Thoughts on the Ending of Jane Eyre

Bicknell captures St. John's zeal.
Jane Eyre does not close with Jane Eyre's marriage to Rochester, the birth of their son, and their happily married life. It certainly mentions those things ("Reader, I married him") but it ends instead with several paragraphs about St. John. The passage is worth quoting in full:
As to St. John Rivers, he left England: he went to India.  He entered on the path he had marked for himself; he pursues it still.  A more resolute, indefatigable pioneer never wrought amidst rocks and dangers.  Firm, faithful, and devoted, full of energy, and zeal, and truth, he labors for his race; he clears their painful way to improvement; he hews down like a giant the prejudices of creed and caste that encumber it.  He may be stern; he may be exacting; he may be ambitious yet; but his is the sternness of the warrior Greatheart, who guards his pilgrim convoy from the onslaught of Apollyon.  His is the exaction of the apostle, who speaks but for Christ, when he says—“Whosoever will come after me, let him deny himself, and take up his cross and follow me.”  His is the ambition of the high master-spirit, which aims to fill a place in the first rank of those who are redeemed from the earth—who stand without fault before the throne of God, who share the last mighty victories of the Lamb, who are called, and chosen, and faithful.

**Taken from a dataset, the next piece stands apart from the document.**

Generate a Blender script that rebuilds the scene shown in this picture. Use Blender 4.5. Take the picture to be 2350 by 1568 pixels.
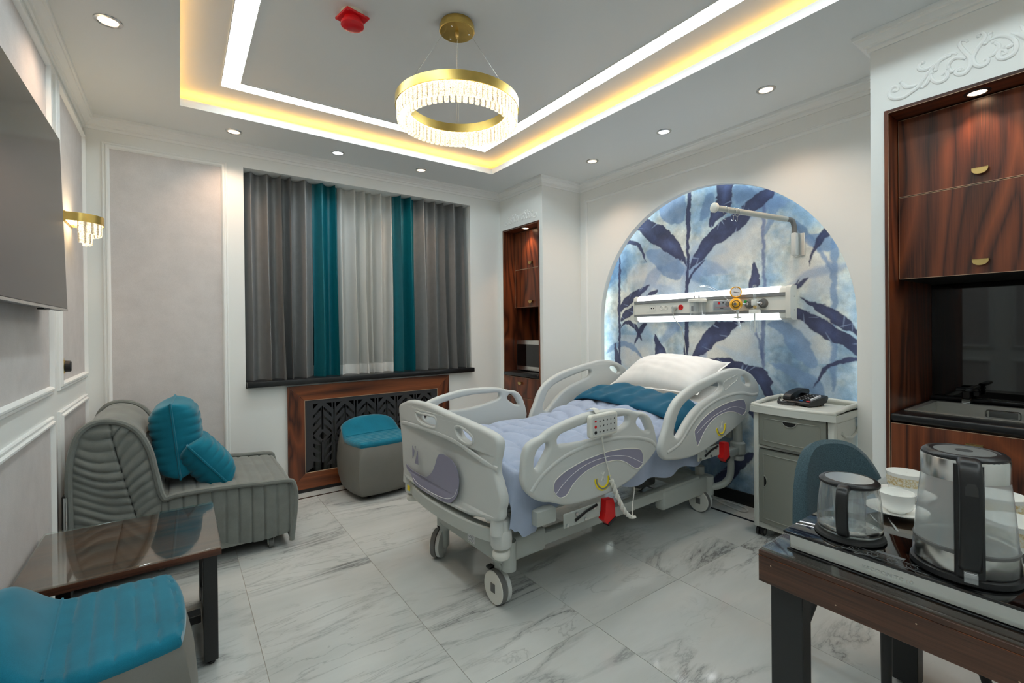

St. John is unmarried: he never will marry now.  Himself has hitherto sufficed to the toil, and the toil draws near its close: his glorious sun hastens to its setting.  The last letter I received from him drew from my eyes human tears, and yet filled my heart with divine joy: he anticipated his sure reward, his incorruptible crown.  I know that a stranger’s hand will write to me next, to say that the good and faithful servant has been called at length into the joy of his Lord.  And why weep for this?  No fear of death will darken St. John’s last hour: his mind will be unclouded, his heart will be undaunted, his hope will be sure, his faith steadfast.  His own words are a pledge of this—

“My Master,” he says, “has forewarned me.  Daily He announces more distinctly,—‘Surely I come quickly!’ and hourly I more eagerly respond,—‘Amen; even so come, Lord Jesus!’”
Since I am not a fan of St. John's insidious bullying of Jane during the proposal, I've always shrugged off this part of the story as "spin"--Bronte's attempt to pacify her Victorian audience.

Buchan captures his honesty.
Recently, however, I rethought that idea. Victorians were domestic and pious (they were also earthier than we often imagine them to be; still, they thought of themselves as domestic and pious). Take Jane getting married and having a kid: Victorians readers wouldn't have been too happy about Jane's boldness in returning to Rochester before knowing for sure that his wife was dead and they wouldn't have been too happy about a lowly governess marrying the head of a household although Jane was of a legitimately good family and had her own inheritance. And they wouldn't have been too terribly pleased about her strong  physical response to Rochester's physical advances.

But, still, ya know, marriage and a kid isn't so bad.

St. John, however, for better or worse turned his back entirely on domesticity. Victorians, in resemblance to their beloved queen (who was far less motherly or wifely than her image: see below), placed a high premium on loving God and supporting missionary work--from the comfort of hearth and home. Being religious was very, very important (no atheists here!) but in a restrained, civilized, non-weirdo American way (all those cults!).

Queen Victoria and Prince Albert: Wedded Life
St. John is extraordinarily . . . Catholic in his response to his personal call to go abroad. There's a kind of fervor in his decision and in the outcome of that decision. The guy wanted to be a martyr and by George, he succeeded!

That is the furthest thing from the married, middle class, wedded bliss purported by the queen and her subjects plus Victorian painters and poets. And it made me wondered if Bronte was pushing the envelope in more than one direction--not just in extolling Jane's supreme self-confidence in her right to choose (rather than be guided by her male relative) but in praising St. John's supreme self-confidence in his single lifestyle that puts a cause above all else.

The St. Johns of the world make me mighty uncomfortable. I'm like Spike--I like the mundane fun of ordinary life. But I can certainly commend Bronte for knocking down all the fences in her path.

1 comment:

  1. Not satisfied with that answer. Still seems to me like something the publisher/editor insisted on, like insisting on having "what happened next" stories in the end credits. Even then, that it's the very last thing in the book is very weird.